ミュージシャンの佐野元春と古厩智之監督が17日、都内で行われた、ドラマ『配達されたい私たち』の放送記念トークショーに出席した。

左から、佐野元春、古厩智之監督

ドラマ『配達されたい私たち』は、脚本家の一色伸幸が自身のうつ病体験を元に描いた同名小説(角川文庫刊)を古厩監督が実写化したヒューマンドラマ。うつ病で仕事を無くし、妻や息子との関係も上手く築けない32歳の澤野始(塚本高史)は、自殺をしようとした廃墟で、7年前に捨てられた7通の手紙を拾う。人生のカウントダウンとして、その手紙を配達することにした澤野は、向かう先々で様々な人間ドラマに遭遇する――というストーリーで、主題歌『虹をつかむ人』を佐野が担当している。ドラマは毎週日曜日22時~WOWOWで放送中(全5話、19日12時45分~第1回を無料再放送)。

フジテレビ系で放送されたドラマ『二十歳の約束』以来、21年ぶりに連続ドラマの主題歌を務めた佐野は「監督や作家が僕の曲を指名してくれて、同じクリエーターとしてうれしい」と起用を喜び、「この曲はまともに生きようとして壁にぶつかってしまう人を、バックアップするような気持ちで作った。ゴールに行くまでのプロセスが大事なこと」と歌詞の要旨を説明。また、古厩監督が撮影中、スタッフたちの間で“虹”がキーワードになっていたことを明かすと、佐野は「僕の中では虹は大事なことのイメージ。単に希望の象徴では無くて、自分の良くないところを気付くためのサインだと思ってる」と話し、「この曲がドラマに貢献出来たら良いなと思う」と語った。

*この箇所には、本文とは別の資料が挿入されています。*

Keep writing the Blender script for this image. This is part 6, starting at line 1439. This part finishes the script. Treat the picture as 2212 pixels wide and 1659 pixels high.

高校時代から佐野の音楽を聴いているという古厩監督は「節目節目に佐野さんの音楽がある。彼女が出来た時に『欲望』を聴いて、こういう風に彼女と話したいと思ったり。勝手にアニキだと思ってます」と佐野との共演に大感激で、「全国にいっぱい弟がいる。とても光栄です」と応えた佐野は「多くの人が楽しんで曲を聴くために、物語を描こうと意識してる。僕たち人間が持ってる明るい面を淡々と描いて、暗い面を聴き手に想像してもらうことを心掛けてます」と曲作りへの姿勢を披露。一方、映画作りについて「撮影が楽しくて映画を作ってます。ライブしてるみたいな感覚」と語った古厩監督は、最後に「喜劇のつもりで作ったオフビートコメディ。一生懸命生きるって、肯定的な意味で笑える。それが伝われば」と同作をアピールした。